Despite the vigorous fight going on in his legal arena, despite Carole Ann Boone, Ted did not forget Meg that September. He called me on September 20 and asked that I send a single red rose to Meg, to arrive on the twenty-sixth. “It’s the e
ighth anniversary of the night I met her. I want just one rose, and I want the card to read, ‘My heart valves need adjusting. Love, ted.’”
I sent Meg that last red rose, after arguing with the florist who insisted that I could get four red roses for the $9 minimum. Ted had stipulated it be only one. He never offered to pay for the rose. I don’t know what Meg’s reaction was. I never talked to her again.
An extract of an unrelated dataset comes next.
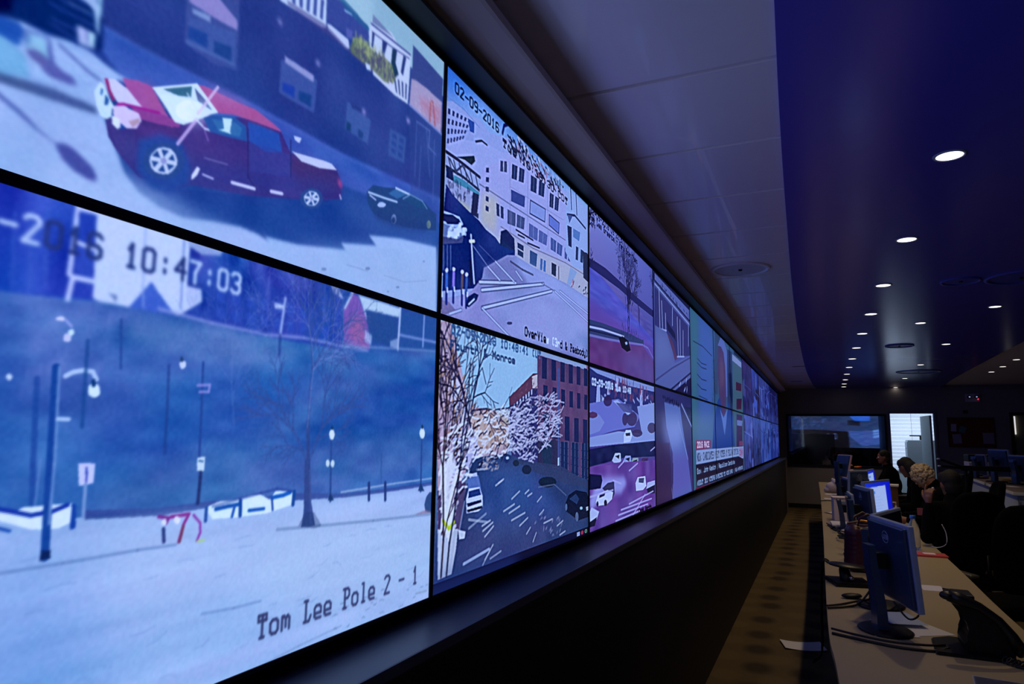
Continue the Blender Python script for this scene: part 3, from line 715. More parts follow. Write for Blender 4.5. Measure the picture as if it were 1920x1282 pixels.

Ted spent the fall of 1977 working feverishly on his defense for the trial ahead. He didn’t write any longer, but called me when he had something to talk about. Security was tighter now. He was not allowed to dial the phone numbers himself and had to wait for a deputy to do it. On his daily trips to the law library, he wore both handcuffs and leg irons. But again, he began to be so familiar to his captors, so affable, that the cuffs and irons were removed. He seemed to have nothing on his mind but winning in court. The escape several months behind him was dimming in everyone’s memory.
On November 2, 1977, a suppression hearing was held behind closed doors in Judge Lohr’s courtroom. Ted was elated when Lohr refused to allow either the Debby Kent or the Laura Aime cases to be introduced at the Campbell trial.
Two weeks later, a similar hearing was held where pathologists testified pro and con on the similarities of the head wounds suffered by Melissa Smith and Caryn Campbell. For the prosecution, Dr. Donald M. Clark said that such fractures were “unusual—not in the common area,” and that the fractures were “strikingly similar” both in the assumed weapon uses and in the fractures themselves.
For the defense, Dr. John Wood, the Arapahoe County coroner, testified that the only similarity in the two skull fractures was that they had occurred in the same spot on the skull. Wood first said that Melissa Smith’s wound had been caused by a blunt instrument, while Caryn Campbell’s had been dealt with a sharp object. Under cross-examination, however, Dr. Wood admitted that if Ms. Campbell’s scalp had been bruised as well as cut (which it had been), then the same weapon could have caused the wounds on both victims’ heads. Looking at the pry bar taken from Ted Bundy’s Volkswagen, he agreed that it could have caused the injuries sustained by both women.